The Two-List Trick That Actually Fixed My Mornings
2026-01-12
For about three years I tried a new to-do list app roughly every four months. Each one promised to fix the same problem: I'd start the day with eleven tasks and end it having done four, and not necessarily the right four.
The apps weren't the problem. The list was.
The mistake
A single to-do list quietly does two jobs at once: it holds everything you might do, and it tells you what to do right now. Those are different tasks with different shapes. "Everything I might do" should be long, messy, and safe to ignore for days. "What to do right now" should be short enough to finish by lunch.

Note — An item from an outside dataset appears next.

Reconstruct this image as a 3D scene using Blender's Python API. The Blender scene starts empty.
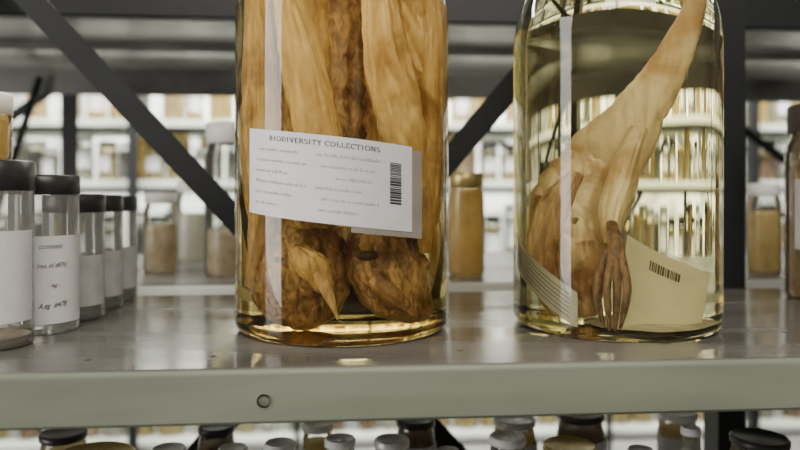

When you merge them, the long list buries the short one. You open the app, see eighteen things, and your brain does what brains do with eighteen things: nothing, followed by scrolling social media instead.
What I do now
Two lists, on paper, rewritten by hand each morning:
- The Someday list lives in a notebook and only grows. Nothing gets deleted, just eventually done or clearly abandoned.
- The Today list has a hard limit of three items, copied over from Someday each morning. Not eight. Three.
The rewriting is the actual mechanism. Copying a task by hand forces a second decision: is this still true today? Half the time the answer is no, and the item quietly stays on Someday for another week, which is fine, because Someday was never supposed to be finished.
The part that surprised me
I expected the three-item limit to feel restrictive. Instead it removed the background hum of guilt that used to run under every day — the sense that no matter what I finished, I was still behind on the other fourteen things. There's no "behind" when the list only ever has three things on it.
If you try this, resist adding a fourth item when the first three go fast. Let the day end early instead. The point isn't to extract more output; it's to stop the list from lying to you about what today actually requires.